WHAT TO PRODUCE> Tally the lines that include the word "from" and reply with nothing but the total.
** BEGIN PROVIDED MATERIAL **
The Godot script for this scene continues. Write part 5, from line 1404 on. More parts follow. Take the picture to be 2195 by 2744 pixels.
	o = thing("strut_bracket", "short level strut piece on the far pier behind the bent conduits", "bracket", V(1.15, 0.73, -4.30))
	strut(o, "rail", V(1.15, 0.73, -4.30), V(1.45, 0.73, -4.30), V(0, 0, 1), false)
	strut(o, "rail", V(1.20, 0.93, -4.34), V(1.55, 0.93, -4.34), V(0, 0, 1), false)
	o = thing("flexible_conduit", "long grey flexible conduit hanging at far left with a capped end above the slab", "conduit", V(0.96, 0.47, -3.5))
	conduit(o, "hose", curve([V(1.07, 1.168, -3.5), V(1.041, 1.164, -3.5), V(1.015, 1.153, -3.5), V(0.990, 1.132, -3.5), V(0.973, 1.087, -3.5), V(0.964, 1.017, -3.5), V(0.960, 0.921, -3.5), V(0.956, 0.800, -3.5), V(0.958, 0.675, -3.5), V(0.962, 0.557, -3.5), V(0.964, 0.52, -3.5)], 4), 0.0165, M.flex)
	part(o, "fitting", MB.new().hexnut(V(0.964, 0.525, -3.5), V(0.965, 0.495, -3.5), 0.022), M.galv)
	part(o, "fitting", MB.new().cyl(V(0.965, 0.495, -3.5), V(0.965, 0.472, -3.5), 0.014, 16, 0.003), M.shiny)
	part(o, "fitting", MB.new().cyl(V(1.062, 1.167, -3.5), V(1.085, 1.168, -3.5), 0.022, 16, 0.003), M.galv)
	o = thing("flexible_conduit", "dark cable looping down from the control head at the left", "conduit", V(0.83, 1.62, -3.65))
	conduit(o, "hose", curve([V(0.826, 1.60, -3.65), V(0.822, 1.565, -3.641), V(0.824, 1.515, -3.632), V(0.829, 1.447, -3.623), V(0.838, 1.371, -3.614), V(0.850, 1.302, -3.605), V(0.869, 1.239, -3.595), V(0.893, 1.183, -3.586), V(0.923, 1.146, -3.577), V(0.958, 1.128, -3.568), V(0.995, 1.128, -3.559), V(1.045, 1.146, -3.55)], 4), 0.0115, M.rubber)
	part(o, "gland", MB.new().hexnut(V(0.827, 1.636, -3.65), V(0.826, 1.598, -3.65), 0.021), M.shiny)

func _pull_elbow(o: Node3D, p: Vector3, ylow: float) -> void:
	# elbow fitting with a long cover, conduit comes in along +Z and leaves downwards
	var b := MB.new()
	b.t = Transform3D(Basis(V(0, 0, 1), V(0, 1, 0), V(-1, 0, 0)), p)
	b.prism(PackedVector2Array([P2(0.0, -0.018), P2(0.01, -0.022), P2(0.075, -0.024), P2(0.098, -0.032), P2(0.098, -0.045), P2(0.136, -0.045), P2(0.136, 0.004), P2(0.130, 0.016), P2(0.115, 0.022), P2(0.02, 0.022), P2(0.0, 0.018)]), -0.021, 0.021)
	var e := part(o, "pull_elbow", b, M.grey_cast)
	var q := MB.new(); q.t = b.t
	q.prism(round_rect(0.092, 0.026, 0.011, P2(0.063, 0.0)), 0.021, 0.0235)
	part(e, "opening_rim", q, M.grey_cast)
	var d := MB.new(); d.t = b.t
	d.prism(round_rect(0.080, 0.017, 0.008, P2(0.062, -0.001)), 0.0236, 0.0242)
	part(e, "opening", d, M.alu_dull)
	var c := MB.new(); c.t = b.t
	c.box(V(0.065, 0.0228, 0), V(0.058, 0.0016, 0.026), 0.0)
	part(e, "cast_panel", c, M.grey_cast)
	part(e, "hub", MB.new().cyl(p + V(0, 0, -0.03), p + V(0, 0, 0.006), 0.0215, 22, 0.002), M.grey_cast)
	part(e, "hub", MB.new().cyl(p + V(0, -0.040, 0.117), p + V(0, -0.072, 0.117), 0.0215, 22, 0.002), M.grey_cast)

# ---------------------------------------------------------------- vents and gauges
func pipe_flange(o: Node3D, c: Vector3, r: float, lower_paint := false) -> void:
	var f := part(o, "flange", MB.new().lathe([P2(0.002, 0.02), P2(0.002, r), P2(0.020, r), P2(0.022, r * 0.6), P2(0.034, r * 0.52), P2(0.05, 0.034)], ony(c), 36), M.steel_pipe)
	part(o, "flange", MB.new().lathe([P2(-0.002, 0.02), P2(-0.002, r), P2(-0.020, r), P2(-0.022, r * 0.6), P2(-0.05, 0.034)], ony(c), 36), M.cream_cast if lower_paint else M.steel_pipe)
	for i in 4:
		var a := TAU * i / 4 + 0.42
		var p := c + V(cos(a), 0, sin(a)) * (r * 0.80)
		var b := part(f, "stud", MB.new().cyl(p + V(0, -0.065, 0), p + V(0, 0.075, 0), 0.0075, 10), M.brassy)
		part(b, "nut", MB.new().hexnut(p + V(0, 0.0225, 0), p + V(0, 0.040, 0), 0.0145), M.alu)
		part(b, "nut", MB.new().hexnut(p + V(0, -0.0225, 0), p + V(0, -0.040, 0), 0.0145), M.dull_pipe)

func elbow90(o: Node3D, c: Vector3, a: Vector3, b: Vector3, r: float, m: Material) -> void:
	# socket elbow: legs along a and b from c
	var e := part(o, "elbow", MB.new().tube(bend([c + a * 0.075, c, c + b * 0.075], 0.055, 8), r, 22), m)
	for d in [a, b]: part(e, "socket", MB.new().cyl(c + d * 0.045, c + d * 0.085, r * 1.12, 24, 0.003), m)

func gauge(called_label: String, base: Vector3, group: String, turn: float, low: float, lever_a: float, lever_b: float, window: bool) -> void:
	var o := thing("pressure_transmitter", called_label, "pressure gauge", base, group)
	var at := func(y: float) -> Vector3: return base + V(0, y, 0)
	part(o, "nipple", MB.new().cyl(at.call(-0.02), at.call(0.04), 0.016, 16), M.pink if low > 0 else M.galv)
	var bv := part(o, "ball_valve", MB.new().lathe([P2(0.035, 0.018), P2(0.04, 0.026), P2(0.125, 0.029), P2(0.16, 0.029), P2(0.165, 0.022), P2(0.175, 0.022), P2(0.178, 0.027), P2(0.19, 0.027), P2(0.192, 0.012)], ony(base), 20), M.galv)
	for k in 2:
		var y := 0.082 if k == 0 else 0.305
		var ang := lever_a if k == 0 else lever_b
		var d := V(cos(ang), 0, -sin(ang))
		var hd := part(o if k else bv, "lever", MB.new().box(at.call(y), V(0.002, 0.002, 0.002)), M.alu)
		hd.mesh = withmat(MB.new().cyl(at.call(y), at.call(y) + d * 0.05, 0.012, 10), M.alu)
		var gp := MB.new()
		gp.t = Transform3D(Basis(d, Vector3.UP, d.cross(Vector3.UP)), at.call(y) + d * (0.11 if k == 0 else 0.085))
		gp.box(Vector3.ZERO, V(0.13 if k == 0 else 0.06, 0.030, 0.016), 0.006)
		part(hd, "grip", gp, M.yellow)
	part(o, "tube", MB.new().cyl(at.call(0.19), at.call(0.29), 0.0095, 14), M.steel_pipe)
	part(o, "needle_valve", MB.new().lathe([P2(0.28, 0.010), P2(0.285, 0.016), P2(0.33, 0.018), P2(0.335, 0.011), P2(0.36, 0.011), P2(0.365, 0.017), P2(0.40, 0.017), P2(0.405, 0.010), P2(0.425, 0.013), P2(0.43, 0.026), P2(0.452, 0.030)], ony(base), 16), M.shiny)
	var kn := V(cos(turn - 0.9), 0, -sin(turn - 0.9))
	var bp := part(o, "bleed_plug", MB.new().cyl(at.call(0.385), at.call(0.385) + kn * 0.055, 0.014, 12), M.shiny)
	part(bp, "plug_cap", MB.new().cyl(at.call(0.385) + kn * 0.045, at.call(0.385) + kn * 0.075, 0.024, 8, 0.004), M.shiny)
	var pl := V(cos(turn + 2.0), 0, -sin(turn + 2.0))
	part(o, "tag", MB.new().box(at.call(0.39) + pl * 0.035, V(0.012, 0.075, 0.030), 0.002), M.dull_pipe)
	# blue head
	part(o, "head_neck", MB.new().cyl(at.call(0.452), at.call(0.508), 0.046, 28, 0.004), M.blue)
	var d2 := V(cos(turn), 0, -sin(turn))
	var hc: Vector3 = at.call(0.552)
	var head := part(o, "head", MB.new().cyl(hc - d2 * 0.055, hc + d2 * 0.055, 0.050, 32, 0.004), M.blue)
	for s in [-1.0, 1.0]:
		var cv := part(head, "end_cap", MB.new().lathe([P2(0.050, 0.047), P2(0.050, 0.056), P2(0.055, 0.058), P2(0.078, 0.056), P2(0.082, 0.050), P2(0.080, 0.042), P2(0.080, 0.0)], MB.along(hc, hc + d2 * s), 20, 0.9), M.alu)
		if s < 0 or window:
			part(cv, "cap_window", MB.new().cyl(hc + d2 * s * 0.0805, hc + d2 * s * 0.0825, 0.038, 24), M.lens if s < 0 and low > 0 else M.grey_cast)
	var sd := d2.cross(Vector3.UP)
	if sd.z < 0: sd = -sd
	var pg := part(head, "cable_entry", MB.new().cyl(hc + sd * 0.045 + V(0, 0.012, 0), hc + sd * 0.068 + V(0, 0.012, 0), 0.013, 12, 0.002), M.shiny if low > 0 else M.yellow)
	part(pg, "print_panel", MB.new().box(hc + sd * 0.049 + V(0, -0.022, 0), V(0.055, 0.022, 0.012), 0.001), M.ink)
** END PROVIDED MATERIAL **
EXPECTED OUTPUT> 3